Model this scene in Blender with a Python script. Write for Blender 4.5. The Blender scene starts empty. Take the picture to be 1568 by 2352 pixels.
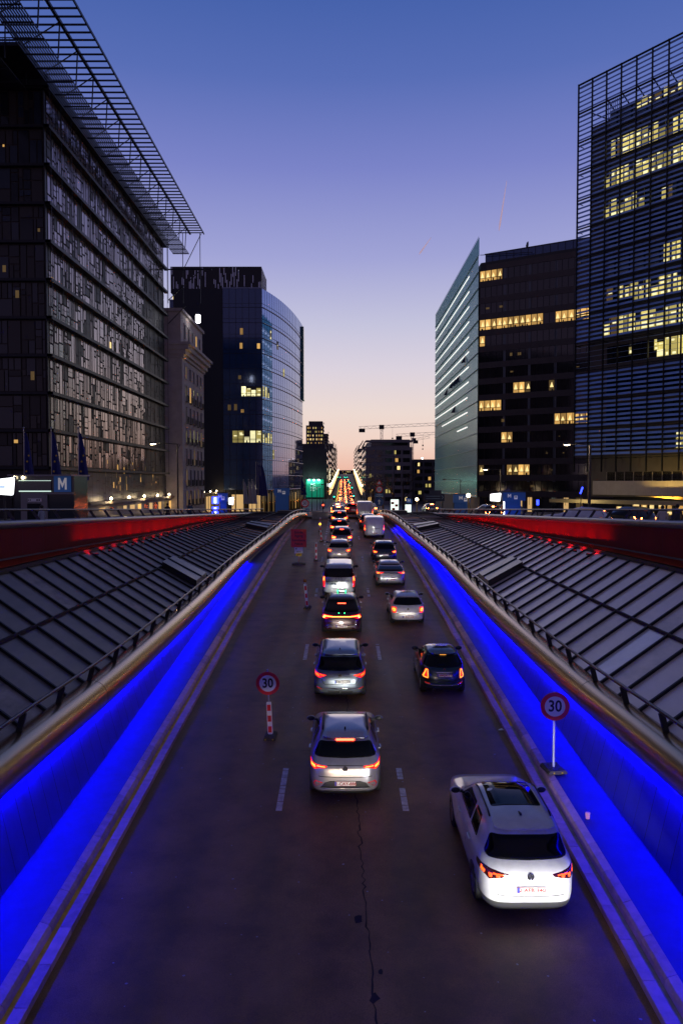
import bpy, bmesh, math, random
from mathutils import Vector, Matrix
R = math.radians
SC = bpy.context.scene
COL = SC.collection
rnd = random.Random(7)

# ---------------------------------------------------------------- camera
FPX = 1710.0                      # focal length in units where the photo is 1568 x 2352
PITCH = math.atan(69 / FPX)       # camera looks a little down
YAW = math.atan(2 / FPX)
cam_d = bpy.data.cameras.new('camera')
cam = bpy.data.objects.new('camera', cam_d)
COL.objects.link(cam)
cam_d.sensor_fit = 'VERTICAL'
cam_d.sensor_height = 36.0
cam_d.lens = 36.0 * FPX / 2352
cam_d.clip_start = 0.1
cam_d.clip_end = 20000
cam.location = (0, 0, 0)          # eye level is z = 0, the carriageway starts 8.9 m below
cam.rotation_euler = (R(90) - PITCH, 0, YAW)
SC.camera = cam

# ---------------------------------------------------------------- dusk sky
def lin(c):
    return tuple((x / 12.92 if x <= .04045 else ((x + .055) / 1.055) ** 2.4) for x in (v / 255 for v in c))
world = bpy.data.worlds.new('World')
SC.world = world
world.use_nodes = True
nt = world.node_tree
nt.nodes.clear()
wo = nt.nodes.new('ShaderNodeOutputWorld')
bg = nt.nodes.new('ShaderNodeBackground')
tc = nt.nodes.new('ShaderNodeTexCoord')
sep = nt.nodes.new('ShaderNodeSeparateXYZ')
ramp = nt.nodes.new('ShaderNodeValToRGB')
nt.links.new(tc.outputs['Generated'], sep.inputs[0])
nt.links.new(sep.outputs['Z'], ramp.inputs[0])
STOPS = [(0.0, (234, 170, 148)), (0.016, (239, 188, 168)), (.05, (242, 211, 196)), (.0914, (237, 218, 210)),
         (.149, (219, 210, 222)), (.204, (197, 196, 221)), (.284, (161, 164, 214)), (.382, (123, 132, 200)),
         (.468, (88, 110, 182)), (.56, (62, 93, 167)), (.8, (92, 84, 116)), (1.0, (106, 86, 92))]
cr = ramp.color_ramp
while len(cr.elements) > 1:
    cr.elements.remove(cr.elements[-1])
cr.elements[0].position = 0
cr.elements[0].color = (*lin(STOPS[0][1]), 1)
for p, c in STOPS[1:]:
    e = cr.elements.new(p)
    e.color = (*lin(c), 1)
# the glow stands over the street (west); the sky behind the camera is already deep blue
az = nt.nodes.new('ShaderNodeMapRange')
az.inputs['From Min'].default_value = -0.55
az.inputs['From Max'].default_value = 0.75
nt.links.new(sep.outputs['Y'], az.inputs['Value'])
mixw = nt.nodes.new('ShaderNodeMixRGB')
ramp2 = nt.nodes.new('ShaderNodeValToRGB')
c2 = ramp2.color_ramp
c2.elements[0].color = (*lin((128, 108, 134)), 1)
c2.elements[1].position = .6
c2.elements[1].color = (*lin((42, 56, 104)), 1)
nt.links.new(sep.outputs['Z'], ramp2.inputs[0])
nt.links.new(az.outputs[0], mixw.inputs[0])
nt.links.new(ramp2.outputs[0], mixw.inputs[1])
nt.links.new(ramp.outputs[0], mixw.inputs[2])
nt.links.new(mixw.outputs[0], bg.inputs[0])
bg.inputs[1].default_value = 1.0
nt.links.new(bg.outputs[0], wo.inputs[0])

# last light of a sun that has just gone under the end of the street
sun_d = bpy.data.lights.new('sun', 'SUN')
sun_d.energy = 0.06
sun_d.angle = R(20)
sun_d.color = (1, .8, .7)
sun = bpy.data.objects.new('sun', sun_d)
COL.objects.link(sun)
sun.rotation_euler = (R(-84), 0, R(0))

SC.view_settings.view_transform = 'Standard'
SC.view_settings.look = 'None'
SC.view_settings.exposure = 0.0
SC.view_settings.gamma = 1.0
SC.cycles.use_denoising = True
SC.cycles.max_bounces = 6
SC.cycles.diffuse_bounces = 2
SC.cycles.glossy_bounces = 4
SC.cycles.transmission_bounces = 4
SC.cycles.sample_clamp_indirect = 4.0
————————
PROBLEM DESCRIPTION: Repeat the data exactly in full, omitting its pictures.

FINAL ANSWER:
Model this scene in Blender with a Python script. Write for Blender 4.5. The Blender scene starts empty. Take the picture to be 1568 by 2352 pixels.
import bpy, bmesh, math, random
from mathutils import Vector, Matrix
R = math.radians
SC = bpy.context.scene
COL = SC.collection
rnd = random.Random(7)

# ---------------------------------------------------------------- camera
FPX = 1710.0                      # focal length in units where the photo is 1568 x 2352
PITCH = math.atan(69 / FPX)       # camera looks a little down
YAW = math.atan(2 / FPX)
cam_d = bpy.data.cameras.new('camera')
cam = bpy.data.objects.new('camera', cam_d)
COL.objects.link(cam)
cam_d.sensor_fit = 'VERTICAL'
cam_d.sensor_height = 36.0
cam_d.lens = 36.0 * FPX / 2352
cam_d.clip_start = 0.1
cam_d.clip_end = 20000
cam.location = (0, 0, 0)          # eye level is z = 0, the carriageway starts 8.9 m below
cam.rotation_euler = (R(90) - PITCH, 0, YAW)
SC.camera = cam

# ---------------------------------------------------------------- dusk sky
def lin(c):
    return tuple((x / 12.92 if x <= .04045 else ((x + .055) / 1.055) ** 2.4) for x in (v / 255 for v in c))
world = bpy.data.worlds.new('World')
SC.world = world
world.use_nodes = True
nt = world.node_tree
nt.nodes.clear()
wo = nt.nodes.new('ShaderNodeOutputWorld')
bg = nt.nodes.new('ShaderNodeBackground')
tc = nt.nodes.new('ShaderNodeTexCoord')
sep = nt.nodes.new('ShaderNodeSeparateXYZ')
ramp = nt.nodes.new('ShaderNodeValToRGB')
nt.links.new(tc.outputs['Generated'], sep.inputs[0])
nt.links.new(sep.outputs['Z'], ramp.inputs[0])
STOPS = [(0.0, (234, 170, 148)), (0.016, (239, 188, 168)), (.05, (242, 211, 196)), (.0914, (237, 218, 210)),
         (.149, (219, 210, 222)), (.204, (197, 196, 221)), (.284, (161, 164, 214)), (.382, (123, 132, 200)),
         (.468, (88, 110, 182)), (.56, (62, 93, 167)), (.8, (92, 84, 116)), (1.0, (106, 86, 92))]
cr = ramp.color_ramp
while len(cr.elements) > 1:
    cr.elements.remove(cr.elements[-1])
cr.elements[0].position = 0
cr.elements[0].color = (*lin(STOPS[0][1]), 1)
for p, c in STOPS[1:]:
    e = cr.elements.new(p)
    e.color = (*lin(c), 1)
# the glow stands over the street (west); the sky behind the camera is already deep blue
az = nt.nodes.new('ShaderNodeMapRange')
az.inputs['From Min'].default_value = -0.55
az.inputs['From Max'].default_value = 0.75
nt.links.new(sep.outputs['Y'], az.inputs['Value'])
mixw = nt.nodes.new('ShaderNodeMixRGB')
ramp2 = nt.nodes.new('ShaderNodeValToRGB')
c2 = ramp2.color_ramp
c2.elements[0].color = (*lin((128, 108, 134)), 1)
c2.elements[1].position = .6
c2.elements[1].color = (*lin((42, 56, 104)), 1)
nt.links.new(sep.outputs['Z'], ramp2.inputs[0])
nt.links.new(az.outputs[0], mixw.inputs[0])
nt.links.new(ramp2.outputs[0], mixw.inputs[1])
nt.links.new(ramp.outputs[0], mixw.inputs[2])
nt.links.new(mixw.outputs[0], bg.inputs[0])
bg.inputs[1].default_value = 1.0
nt.links.new(bg.outputs[0], wo.inputs[0])

# last light of a sun that has just gone under the end of the street
sun_d = bpy.data.lights.new('sun', 'SUN')
sun_d.energy = 0.06
sun_d.angle = R(20)
sun_d.color = (1, .8, .7)
sun = bpy.data.objects.new('sun', sun_d)
COL.objects.link(sun)
sun.rotation_euler = (R(-84), 0, R(0))

SC.view_settings.view_transform = 'Standard'
SC.view_settings.look = 'None'
SC.view_settings.exposure = 0.0
SC.view_settings.gamma = 1.0
SC.cycles.use_denoising = True
SC.cycles.max_bounces = 6
SC.cycles.diffuse_bounces = 2
SC.cycles.glossy_bounces = 4
SC.cycles.transmission_bounces = 4
SC.cycles.sample_clamp_indirect = 4.0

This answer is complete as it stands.